I know i made a blog of chuck norris. But this time just for fun! Im gonna make a contest. who ever make's the best joke of chuck norris wins! just for fun.
Contest: Chuck Norris jokes!
"One time I was with Norris in the back of a pickup truck, along with a live deer. Norris goes up to the deer and says, 'I'm Chuck Norris! SAY IT!' Then he manipulates the deer's lips in such a way as to make it say, 'ChuckNorris' ... It wasn't exactly like it, but it was pretty good for a deer!'"
Chuck Norris was once walking through the jungle and pasted by a monastery, instantly all the nuns inside were impregnated. 9 months later the nuns gave birth, these babies grew up to be the 1972 Miami Dolphins....the only undefeated team in NFL history.
chuck norris once had the mirrior from snow white, he asked it who was the most kick ass person on earth .It showed himself in disbelief he killed his own reflection so nobody could ever equal him
Chuck Norris could end all war if he wanted to, but he doesn't want to put the United States Military out of a job.
Chuck Norris went cliff diving once, the resulting splash was recorded as the infamous "Bloop".
they have it cataloged.
50° S 100° W
The sun never stares at Chuck Norris, because it'll go blind due to exposure to C-rays (Chuck Rays).

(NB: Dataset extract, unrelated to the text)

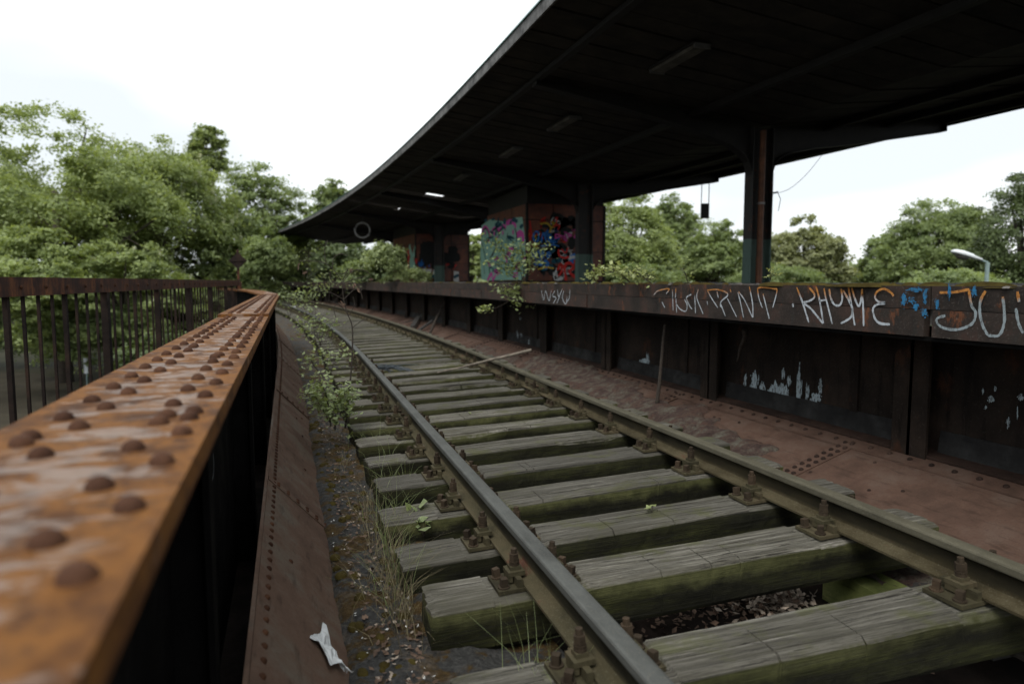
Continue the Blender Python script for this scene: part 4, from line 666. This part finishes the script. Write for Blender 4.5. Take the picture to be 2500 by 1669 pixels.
kpaint(k2, [('gblk', 'blob', [(q[0], q[1], q[2] * .67, q[3] * .67) for q in RB(30, 920, 1840, 470, 980, 190)]), ('gred', 'line', SQ(5, 950, 1800, 900, 1030, 60, .08)), ('gcob', 'line', SQ(4, 950, 1300, 800, 1000, 60, .06)), ('gwht', 'poly', [[(940, 1040), (1210, 1040), (1200, 1190), (1080, 1180), (950, 1120)], [(1240, 1060), (1330, 1060), (1330, 1200), (1240, 1190)], [(1380, 1220), (1390, 1080), (1480, 1070), (1520, 1200), (1450, 1150)], [(940, 1220), (1060, 1220), (1130, 1290), (1130, 1360), (940, 1360)], [(1740, 1090), (1860, 1110), (1860, 1350), (1740, 1340)]]),
  ('gteal', 'line', [(.16, (930, 1190), (1050, 1180), (1130, 1240), (1230, 1230), (1290, 1200), (1370, 1260), (1520, 1230)), (.14, (1745, 1250), (1800, 1210), (1860, 1190))]), ('gcob', 'line', [(.14, (900, 960), (960, 930), (1030, 910), (1070, 830)), (.1, (900, 870), (930, 980))])], NF, .006, K2f)
kpaint(k2, [('gmint', 'line', [(.35, (690, 460), (700, 600), (740, 760), (700, 900), (760, 1000), (800, 1150)), (.3, (820, 480), (800, 640), (760, 820), (820, 1000), (830, 1120))]), ('gred', 'line', [(.3, (660, 580), (665, 780), (655, 940)), (.25, (840, 800), (850, 920)), (.2, (790, 1130), (780, 1200))]), ('gblk', 'poly', [[(440, 660), (640, 680), (630, 1000), (560, 1000), (480, 800)]]), ('gwht', 'blob', [(540, 570, 60, 40)])], NS, .006, K2s)

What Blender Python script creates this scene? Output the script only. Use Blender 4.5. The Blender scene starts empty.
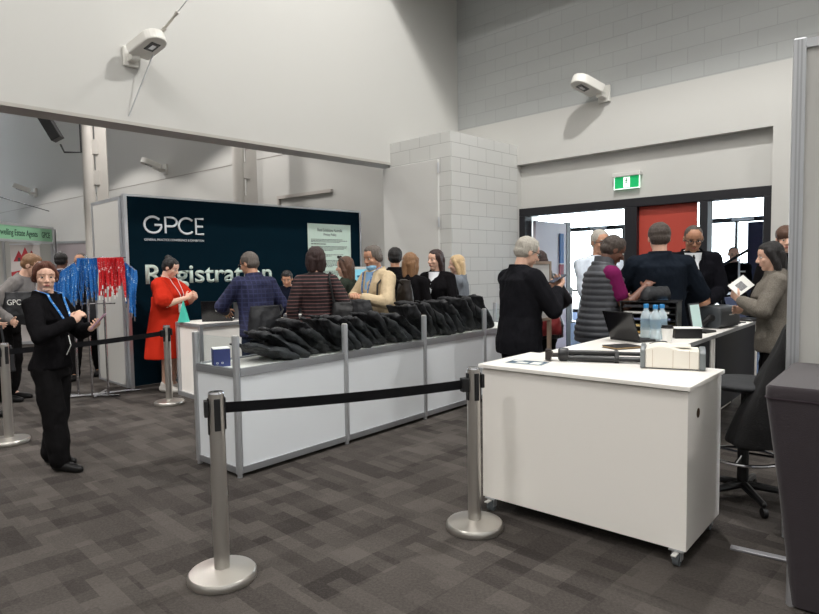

I already chose the winner but...I won't tell untill thursday so keep tellin jokes and i might change my mind.
Chuck Norris doesn't need to chop his own wood, he just has to tell the tree to fall down in little segments.
And it does.
During WW2, the U.S. actually didn't develop the Atomic Bomb, they just dropped Chuck Norris on Hiroshima and Nagasaki.